Instruction>
Quote the listing in full, exactly as given, minus any pictures.

Dataset excerpt>

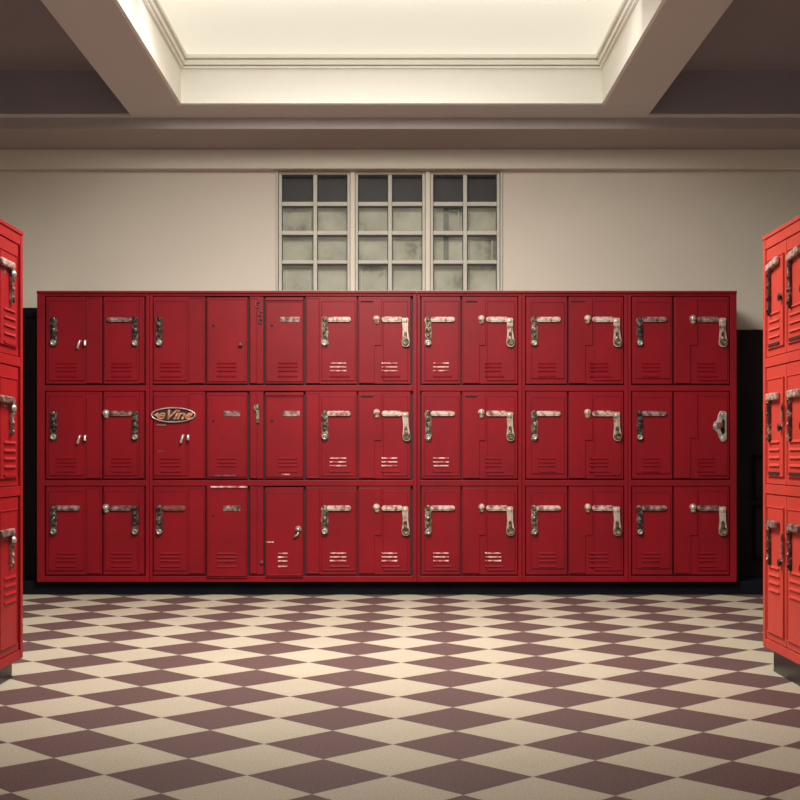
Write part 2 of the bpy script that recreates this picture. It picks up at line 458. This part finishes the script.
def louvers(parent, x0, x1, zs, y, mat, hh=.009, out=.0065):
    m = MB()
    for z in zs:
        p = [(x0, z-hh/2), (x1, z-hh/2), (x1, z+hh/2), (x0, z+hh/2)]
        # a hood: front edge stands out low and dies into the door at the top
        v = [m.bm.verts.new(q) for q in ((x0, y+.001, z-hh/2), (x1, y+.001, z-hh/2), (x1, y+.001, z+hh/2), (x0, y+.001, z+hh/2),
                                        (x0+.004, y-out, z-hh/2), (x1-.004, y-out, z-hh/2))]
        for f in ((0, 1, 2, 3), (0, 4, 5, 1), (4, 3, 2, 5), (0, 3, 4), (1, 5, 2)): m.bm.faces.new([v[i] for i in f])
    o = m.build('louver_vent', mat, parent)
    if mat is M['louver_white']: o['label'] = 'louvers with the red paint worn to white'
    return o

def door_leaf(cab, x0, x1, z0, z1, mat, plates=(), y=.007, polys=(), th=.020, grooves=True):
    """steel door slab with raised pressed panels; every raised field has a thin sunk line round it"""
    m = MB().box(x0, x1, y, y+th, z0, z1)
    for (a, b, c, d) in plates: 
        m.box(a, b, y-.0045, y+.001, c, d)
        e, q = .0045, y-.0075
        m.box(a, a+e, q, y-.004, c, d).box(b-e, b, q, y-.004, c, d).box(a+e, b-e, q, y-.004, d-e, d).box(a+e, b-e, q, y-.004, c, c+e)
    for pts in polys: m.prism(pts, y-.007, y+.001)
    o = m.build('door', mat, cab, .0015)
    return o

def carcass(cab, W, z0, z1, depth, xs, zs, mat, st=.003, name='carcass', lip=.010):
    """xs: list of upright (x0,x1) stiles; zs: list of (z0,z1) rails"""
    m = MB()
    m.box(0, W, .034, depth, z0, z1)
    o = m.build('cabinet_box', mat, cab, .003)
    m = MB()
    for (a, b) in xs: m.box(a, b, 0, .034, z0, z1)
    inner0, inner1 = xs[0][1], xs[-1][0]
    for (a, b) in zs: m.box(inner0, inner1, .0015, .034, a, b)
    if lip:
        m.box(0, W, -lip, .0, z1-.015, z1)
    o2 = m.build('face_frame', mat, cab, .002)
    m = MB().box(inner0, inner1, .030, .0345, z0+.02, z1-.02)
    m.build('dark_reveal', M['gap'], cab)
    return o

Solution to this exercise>
Write part 2 of the bpy script that recreates this picture. It picks up at line 458. This part finishes the script.
def louvers(parent, x0, x1, zs, y, mat, hh=.009, out=.0065):
    m = MB()
    for z in zs:
        p = [(x0, z-hh/2), (x1, z-hh/2), (x1, z+hh/2), (x0, z+hh/2)]
        # a hood: front edge stands out low and dies into the door at the top
        v = [m.bm.verts.new(q) for q in ((x0, y+.001, z-hh/2), (x1, y+.001, z-hh/2), (x1, y+.001, z+hh/2), (x0, y+.001, z+hh/2),
                                        (x0+.004, y-out, z-hh/2), (x1-.004, y-out, z-hh/2))]
        for f in ((0, 1, 2, 3), (0, 4, 5, 1), (4, 3, 2, 5), (0, 3, 4), (1, 5, 2)): m.bm.faces.new([v[i] for i in f])
    o = m.build('louver_vent', mat, parent)
    if mat is M['louver_white']: o['label'] = 'louvers with the red paint worn to white'
    return o

def door_leaf(cab, x0, x1, z0, z1, mat, plates=(), y=.007, polys=(), th=.020, grooves=True):
    """steel door slab with raised pressed panels; every raised field has a thin sunk line round it"""
    m = MB().box(x0, x1, y, y+th, z0, z1)
    for (a, b, c, d) in plates: 
        m.box(a, b, y-.0045, y+.001, c, d)
        e, q = .0045, y-.0075
        m.box(a, a+e, q, y-.004, c, d).box(b-e, b, q, y-.004, c, d).box(a+e, b-e, q, y-.004, d-e, d).box(a+e, b-e, q, y-.004, c, c+e)
    for pts in polys: m.prism(pts, y-.007, y+.001)
    o = m.build('door', mat, cab, .0015)
    return o

def carcass(cab, W, z0, z1, depth, xs, zs, mat, st=.003, name='carcass', lip=.010):
    """xs: list of upright (x0,x1) stiles; zs: list of (z0,z1) rails"""
    m = MB()
    m.box(0, W, .034, depth, z0, z1)
    o = m.build('cabinet_box', mat, cab, .003)
    m = MB()
    for (a, b) in xs: m.box(a, b, 0, .034, z0, z1)
    inner0, inner1 = xs[0][1], xs[-1][0]
    for (a, b) in zs: m.box(inner0, inner1, .0015, .034, a, b)
    if lip:
        m.box(0, W, -lip, .0, z1-.015, z1)
    o2 = m.build('face_frame', mat, cab, .002)
    m = MB().box(inner0, inner1, .030, .0345, z0+.02, z1-.02)
    m.build('dark_reveal', M['gap'], cab)
    return o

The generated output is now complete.